→ RECORDS TO PROCESS
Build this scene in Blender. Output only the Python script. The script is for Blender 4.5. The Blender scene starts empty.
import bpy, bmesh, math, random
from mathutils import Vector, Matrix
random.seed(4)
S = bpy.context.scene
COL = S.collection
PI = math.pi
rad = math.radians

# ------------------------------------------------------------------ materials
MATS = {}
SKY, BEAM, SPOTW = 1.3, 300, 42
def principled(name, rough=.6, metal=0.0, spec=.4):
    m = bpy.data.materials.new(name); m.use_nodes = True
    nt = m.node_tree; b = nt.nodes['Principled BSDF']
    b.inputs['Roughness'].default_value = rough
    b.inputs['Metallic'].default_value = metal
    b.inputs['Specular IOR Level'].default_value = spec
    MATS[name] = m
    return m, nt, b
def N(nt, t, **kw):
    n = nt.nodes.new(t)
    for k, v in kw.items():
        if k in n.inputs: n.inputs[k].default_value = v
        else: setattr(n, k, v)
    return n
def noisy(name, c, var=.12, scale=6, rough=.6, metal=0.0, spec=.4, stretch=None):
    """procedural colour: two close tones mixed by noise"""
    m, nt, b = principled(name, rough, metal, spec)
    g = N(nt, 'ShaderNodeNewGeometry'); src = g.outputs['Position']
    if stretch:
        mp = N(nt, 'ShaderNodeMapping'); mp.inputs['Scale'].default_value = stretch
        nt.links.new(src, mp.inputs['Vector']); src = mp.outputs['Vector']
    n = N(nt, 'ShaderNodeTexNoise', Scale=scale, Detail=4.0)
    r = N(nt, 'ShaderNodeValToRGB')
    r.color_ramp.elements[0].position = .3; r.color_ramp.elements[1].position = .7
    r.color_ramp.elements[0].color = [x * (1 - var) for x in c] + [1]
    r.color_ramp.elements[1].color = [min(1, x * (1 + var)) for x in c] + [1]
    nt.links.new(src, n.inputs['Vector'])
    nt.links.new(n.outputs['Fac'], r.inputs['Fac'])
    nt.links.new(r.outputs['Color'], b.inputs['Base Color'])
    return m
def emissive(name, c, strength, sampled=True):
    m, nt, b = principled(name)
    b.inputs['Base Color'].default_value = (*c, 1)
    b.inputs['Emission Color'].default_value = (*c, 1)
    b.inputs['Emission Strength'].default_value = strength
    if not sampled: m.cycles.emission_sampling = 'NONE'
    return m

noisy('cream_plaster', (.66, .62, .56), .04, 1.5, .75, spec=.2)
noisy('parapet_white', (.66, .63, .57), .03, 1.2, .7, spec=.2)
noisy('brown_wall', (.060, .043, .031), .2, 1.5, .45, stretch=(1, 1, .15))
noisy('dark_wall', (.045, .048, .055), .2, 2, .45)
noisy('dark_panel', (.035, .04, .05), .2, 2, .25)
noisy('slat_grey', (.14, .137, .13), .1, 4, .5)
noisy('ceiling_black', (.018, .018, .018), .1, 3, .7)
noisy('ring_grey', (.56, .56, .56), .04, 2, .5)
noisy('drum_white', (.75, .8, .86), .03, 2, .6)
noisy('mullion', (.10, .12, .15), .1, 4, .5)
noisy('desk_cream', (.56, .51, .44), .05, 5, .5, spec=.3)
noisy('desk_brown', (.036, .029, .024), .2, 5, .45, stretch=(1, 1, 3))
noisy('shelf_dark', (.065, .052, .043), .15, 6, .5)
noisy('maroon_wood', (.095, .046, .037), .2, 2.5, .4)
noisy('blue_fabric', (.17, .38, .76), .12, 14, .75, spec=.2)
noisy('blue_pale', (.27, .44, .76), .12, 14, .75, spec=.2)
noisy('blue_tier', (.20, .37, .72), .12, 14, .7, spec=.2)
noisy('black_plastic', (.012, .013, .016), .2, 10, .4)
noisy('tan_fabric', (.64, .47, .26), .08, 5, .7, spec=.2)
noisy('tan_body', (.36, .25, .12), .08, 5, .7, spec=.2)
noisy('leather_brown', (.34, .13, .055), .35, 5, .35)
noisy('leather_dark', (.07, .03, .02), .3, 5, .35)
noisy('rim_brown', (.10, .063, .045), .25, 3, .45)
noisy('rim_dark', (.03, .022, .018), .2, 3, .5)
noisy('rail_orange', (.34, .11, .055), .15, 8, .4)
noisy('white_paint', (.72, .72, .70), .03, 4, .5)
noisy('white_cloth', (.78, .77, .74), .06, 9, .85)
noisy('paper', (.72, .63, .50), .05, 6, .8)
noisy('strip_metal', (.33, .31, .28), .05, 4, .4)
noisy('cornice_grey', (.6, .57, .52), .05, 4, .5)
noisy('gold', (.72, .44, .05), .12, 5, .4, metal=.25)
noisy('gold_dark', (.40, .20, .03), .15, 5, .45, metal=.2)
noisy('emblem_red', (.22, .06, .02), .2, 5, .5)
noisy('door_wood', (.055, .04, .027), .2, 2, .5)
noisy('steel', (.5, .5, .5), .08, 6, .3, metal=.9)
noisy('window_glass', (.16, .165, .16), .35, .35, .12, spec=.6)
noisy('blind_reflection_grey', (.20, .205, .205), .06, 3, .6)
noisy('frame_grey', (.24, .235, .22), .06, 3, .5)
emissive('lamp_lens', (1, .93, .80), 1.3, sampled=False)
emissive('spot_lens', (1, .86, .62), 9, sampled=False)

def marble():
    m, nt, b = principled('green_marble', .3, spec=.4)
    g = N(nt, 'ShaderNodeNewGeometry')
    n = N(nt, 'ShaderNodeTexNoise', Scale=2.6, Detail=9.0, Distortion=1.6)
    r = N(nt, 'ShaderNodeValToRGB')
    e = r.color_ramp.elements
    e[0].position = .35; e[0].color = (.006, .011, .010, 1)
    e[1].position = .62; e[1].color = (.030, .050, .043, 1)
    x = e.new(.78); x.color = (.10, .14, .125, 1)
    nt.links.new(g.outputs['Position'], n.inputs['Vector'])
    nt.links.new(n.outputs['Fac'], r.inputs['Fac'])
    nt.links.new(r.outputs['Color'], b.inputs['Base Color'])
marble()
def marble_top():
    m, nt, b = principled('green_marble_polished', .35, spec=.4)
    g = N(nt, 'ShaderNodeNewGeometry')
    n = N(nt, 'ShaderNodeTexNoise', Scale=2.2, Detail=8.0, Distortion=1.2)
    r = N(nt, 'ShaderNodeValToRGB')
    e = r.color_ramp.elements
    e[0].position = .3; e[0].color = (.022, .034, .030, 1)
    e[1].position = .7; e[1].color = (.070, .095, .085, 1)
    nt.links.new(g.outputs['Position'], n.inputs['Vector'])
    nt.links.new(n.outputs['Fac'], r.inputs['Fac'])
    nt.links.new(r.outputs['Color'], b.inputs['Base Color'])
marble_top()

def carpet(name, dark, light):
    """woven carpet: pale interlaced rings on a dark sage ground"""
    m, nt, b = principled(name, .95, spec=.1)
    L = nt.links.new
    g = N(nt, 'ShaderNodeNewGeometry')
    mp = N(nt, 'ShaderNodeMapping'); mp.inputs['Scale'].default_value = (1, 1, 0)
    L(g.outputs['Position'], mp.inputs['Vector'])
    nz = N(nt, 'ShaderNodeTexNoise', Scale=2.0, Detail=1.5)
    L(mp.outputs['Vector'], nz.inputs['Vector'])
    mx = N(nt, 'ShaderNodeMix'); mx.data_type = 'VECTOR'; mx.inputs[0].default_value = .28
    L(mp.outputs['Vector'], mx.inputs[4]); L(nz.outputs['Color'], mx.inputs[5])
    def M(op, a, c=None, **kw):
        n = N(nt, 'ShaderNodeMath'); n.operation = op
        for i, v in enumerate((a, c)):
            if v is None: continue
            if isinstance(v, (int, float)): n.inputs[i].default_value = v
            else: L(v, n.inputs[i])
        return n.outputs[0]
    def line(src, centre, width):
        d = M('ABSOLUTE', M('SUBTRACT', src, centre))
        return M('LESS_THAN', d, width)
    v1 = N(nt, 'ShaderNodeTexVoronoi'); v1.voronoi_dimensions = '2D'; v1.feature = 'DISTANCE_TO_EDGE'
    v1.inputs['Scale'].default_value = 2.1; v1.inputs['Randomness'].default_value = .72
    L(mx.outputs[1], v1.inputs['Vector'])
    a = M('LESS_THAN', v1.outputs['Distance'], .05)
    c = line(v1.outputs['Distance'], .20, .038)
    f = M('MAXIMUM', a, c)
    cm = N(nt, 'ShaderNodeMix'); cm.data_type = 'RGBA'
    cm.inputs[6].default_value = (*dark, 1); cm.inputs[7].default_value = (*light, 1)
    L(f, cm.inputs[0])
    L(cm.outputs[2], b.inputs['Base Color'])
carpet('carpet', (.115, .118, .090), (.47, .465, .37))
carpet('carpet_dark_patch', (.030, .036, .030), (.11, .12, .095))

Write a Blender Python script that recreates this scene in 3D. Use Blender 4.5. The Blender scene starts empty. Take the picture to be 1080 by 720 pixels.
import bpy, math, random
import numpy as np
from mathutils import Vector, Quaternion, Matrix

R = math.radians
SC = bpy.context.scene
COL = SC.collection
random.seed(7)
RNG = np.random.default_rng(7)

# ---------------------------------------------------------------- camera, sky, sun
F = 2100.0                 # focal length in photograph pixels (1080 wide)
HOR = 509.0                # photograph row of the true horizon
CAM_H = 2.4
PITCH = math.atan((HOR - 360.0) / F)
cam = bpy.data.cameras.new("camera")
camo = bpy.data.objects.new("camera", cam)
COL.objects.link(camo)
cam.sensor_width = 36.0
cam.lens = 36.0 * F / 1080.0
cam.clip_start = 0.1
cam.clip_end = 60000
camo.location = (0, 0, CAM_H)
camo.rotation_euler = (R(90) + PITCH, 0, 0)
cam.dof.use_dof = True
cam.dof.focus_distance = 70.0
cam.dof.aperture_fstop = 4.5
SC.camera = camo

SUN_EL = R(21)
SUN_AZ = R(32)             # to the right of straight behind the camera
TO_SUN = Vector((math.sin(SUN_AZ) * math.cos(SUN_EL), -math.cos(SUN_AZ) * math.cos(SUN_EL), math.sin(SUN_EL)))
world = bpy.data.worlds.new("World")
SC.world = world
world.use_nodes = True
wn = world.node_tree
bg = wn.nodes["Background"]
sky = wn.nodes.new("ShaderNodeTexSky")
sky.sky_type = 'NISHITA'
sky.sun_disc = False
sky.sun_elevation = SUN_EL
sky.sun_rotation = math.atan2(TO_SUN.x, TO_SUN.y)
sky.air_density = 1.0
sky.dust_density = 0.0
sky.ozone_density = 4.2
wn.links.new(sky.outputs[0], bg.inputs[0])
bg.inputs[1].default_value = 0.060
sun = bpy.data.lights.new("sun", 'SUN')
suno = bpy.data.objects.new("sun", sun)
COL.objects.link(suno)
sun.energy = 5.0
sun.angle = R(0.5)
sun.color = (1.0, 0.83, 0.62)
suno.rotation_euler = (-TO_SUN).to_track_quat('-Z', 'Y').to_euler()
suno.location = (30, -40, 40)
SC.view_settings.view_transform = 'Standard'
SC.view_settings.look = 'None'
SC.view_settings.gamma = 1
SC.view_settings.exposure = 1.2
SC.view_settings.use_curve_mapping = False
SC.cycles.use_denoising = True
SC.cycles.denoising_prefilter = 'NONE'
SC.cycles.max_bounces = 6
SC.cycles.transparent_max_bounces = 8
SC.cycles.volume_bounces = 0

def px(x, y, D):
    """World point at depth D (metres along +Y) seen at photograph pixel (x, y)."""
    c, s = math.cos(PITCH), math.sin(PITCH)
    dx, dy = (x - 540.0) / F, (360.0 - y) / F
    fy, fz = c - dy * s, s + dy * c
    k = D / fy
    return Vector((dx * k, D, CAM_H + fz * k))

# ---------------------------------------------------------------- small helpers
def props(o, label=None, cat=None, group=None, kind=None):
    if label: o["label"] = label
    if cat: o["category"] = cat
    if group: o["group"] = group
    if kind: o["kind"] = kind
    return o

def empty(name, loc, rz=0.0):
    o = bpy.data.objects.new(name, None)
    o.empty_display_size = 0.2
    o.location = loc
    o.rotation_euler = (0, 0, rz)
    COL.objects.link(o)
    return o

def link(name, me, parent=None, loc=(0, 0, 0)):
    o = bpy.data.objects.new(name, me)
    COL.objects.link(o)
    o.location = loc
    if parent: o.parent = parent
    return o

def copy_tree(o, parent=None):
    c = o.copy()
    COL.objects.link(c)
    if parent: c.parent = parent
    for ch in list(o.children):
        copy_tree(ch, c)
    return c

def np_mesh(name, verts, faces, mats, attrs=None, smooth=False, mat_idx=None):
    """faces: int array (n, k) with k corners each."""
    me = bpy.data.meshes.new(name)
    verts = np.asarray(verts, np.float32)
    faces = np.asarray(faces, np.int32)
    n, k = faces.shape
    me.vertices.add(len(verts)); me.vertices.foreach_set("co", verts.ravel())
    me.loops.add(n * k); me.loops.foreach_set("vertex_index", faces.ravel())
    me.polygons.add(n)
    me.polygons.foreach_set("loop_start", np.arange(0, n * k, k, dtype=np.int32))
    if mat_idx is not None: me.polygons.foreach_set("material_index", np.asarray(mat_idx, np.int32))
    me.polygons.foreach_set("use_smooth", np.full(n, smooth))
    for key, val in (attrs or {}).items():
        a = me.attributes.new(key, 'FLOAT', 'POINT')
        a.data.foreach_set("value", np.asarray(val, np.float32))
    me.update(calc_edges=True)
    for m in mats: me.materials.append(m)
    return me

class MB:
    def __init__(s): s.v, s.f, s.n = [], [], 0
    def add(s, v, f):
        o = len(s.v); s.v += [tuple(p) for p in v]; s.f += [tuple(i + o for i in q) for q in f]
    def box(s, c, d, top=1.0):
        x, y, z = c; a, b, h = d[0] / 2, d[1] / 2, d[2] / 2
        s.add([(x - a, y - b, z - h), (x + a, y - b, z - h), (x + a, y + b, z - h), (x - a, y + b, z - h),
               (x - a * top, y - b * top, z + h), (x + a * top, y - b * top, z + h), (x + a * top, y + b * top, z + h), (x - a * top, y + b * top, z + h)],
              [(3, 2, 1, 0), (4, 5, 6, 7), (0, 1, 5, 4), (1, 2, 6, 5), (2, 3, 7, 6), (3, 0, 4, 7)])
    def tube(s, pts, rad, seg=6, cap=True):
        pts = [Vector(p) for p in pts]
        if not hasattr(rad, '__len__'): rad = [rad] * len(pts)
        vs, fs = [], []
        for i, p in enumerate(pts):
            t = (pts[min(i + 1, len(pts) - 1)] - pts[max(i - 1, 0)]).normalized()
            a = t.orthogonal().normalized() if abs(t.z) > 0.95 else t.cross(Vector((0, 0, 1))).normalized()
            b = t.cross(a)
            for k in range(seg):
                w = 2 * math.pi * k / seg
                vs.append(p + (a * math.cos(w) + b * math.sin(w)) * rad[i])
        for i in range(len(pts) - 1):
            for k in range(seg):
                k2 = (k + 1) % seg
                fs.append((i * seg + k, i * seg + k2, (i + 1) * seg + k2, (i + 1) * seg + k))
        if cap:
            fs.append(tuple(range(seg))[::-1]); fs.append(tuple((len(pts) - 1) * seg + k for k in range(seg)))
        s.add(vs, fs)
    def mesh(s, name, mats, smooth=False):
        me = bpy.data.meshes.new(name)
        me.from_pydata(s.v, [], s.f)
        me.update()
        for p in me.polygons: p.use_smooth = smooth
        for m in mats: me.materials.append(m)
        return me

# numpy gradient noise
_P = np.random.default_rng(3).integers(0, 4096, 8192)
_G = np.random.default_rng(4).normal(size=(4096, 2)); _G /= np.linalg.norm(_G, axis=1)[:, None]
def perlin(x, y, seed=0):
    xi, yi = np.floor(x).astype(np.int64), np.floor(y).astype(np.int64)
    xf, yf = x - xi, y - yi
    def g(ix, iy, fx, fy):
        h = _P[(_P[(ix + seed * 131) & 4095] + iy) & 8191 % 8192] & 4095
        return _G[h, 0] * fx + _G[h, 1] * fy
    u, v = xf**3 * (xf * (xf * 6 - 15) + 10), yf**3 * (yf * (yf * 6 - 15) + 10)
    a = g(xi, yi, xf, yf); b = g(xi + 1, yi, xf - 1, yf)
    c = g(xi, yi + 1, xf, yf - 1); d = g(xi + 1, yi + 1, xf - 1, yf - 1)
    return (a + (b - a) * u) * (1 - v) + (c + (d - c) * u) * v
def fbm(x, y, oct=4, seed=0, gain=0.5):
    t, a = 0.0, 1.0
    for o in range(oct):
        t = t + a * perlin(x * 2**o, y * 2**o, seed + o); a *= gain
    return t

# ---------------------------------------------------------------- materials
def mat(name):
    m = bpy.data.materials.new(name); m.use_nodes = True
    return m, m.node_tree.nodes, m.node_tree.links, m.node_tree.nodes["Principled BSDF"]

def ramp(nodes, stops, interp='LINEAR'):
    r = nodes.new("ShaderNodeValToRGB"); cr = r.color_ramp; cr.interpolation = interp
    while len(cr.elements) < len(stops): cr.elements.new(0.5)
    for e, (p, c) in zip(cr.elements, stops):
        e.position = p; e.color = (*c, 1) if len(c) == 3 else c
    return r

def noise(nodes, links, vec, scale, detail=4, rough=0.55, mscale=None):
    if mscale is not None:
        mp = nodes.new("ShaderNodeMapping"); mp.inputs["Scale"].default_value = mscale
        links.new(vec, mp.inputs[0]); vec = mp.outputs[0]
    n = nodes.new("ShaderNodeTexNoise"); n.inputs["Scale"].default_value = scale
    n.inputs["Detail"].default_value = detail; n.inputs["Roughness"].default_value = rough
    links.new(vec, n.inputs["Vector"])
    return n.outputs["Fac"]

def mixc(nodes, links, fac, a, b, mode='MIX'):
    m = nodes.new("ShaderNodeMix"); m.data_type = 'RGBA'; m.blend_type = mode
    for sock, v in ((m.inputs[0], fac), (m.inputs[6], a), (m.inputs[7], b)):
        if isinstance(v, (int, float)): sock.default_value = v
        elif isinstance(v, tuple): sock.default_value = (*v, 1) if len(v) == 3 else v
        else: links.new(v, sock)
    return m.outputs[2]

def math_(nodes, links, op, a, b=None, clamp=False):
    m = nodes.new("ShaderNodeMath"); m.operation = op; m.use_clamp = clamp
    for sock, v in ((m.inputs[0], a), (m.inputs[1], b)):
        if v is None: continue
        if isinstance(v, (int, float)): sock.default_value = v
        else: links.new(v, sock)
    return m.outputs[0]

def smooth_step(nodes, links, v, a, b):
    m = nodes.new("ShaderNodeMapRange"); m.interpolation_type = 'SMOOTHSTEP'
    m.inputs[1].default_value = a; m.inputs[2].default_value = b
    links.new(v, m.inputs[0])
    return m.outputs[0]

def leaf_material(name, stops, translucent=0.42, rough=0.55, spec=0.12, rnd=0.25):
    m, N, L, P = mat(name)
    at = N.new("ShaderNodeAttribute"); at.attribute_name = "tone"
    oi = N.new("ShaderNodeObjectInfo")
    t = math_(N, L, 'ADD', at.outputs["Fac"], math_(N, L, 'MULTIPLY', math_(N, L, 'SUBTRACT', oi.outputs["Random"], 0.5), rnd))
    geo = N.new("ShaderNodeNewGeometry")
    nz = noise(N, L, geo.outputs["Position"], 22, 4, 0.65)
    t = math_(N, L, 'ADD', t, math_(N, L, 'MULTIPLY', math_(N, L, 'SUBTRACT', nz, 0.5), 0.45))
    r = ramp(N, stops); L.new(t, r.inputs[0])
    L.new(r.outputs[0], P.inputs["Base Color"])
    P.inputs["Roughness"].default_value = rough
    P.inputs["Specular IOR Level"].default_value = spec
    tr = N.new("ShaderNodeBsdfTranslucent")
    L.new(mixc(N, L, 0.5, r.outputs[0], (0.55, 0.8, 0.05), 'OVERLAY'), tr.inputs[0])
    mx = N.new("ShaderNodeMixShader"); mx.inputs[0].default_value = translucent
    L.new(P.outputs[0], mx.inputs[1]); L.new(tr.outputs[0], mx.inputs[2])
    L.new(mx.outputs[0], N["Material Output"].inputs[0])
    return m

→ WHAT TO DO
Exactly the lines from the line containing "Write a Blender" to the line containing "SC.camera = camo", both included, are to be set down; no other line belongs in the answer.

→ CORRECT RESPONSE
Write a Blender Python script that recreates this scene in 3D. Use Blender 4.5. The Blender scene starts empty. Take the picture to be 1080 by 720 pixels.
import bpy, math, random
import numpy as np
from mathutils import Vector, Quaternion, Matrix

R = math.radians
SC = bpy.context.scene
COL = SC.collection
random.seed(7)
RNG = np.random.default_rng(7)

# ---------------------------------------------------------------- camera, sky, sun
F = 2100.0                 # focal length in photograph pixels (1080 wide)
HOR = 509.0                # photograph row of the true horizon
CAM_H = 2.4
PITCH = math.atan((HOR - 360.0) / F)
cam = bpy.data.cameras.new("camera")
camo = bpy.data.objects.new("camera", cam)
COL.objects.link(camo)
cam.sensor_width = 36.0
cam.lens = 36.0 * F / 1080.0
cam.clip_start = 0.1
cam.clip_end = 60000
camo.location = (0, 0, CAM_H)
camo.rotation_euler = (R(90) + PITCH, 0, 0)
cam.dof.use_dof = True
cam.dof.focus_distance = 70.0
cam.dof.aperture_fstop = 4.5
SC.camera = camo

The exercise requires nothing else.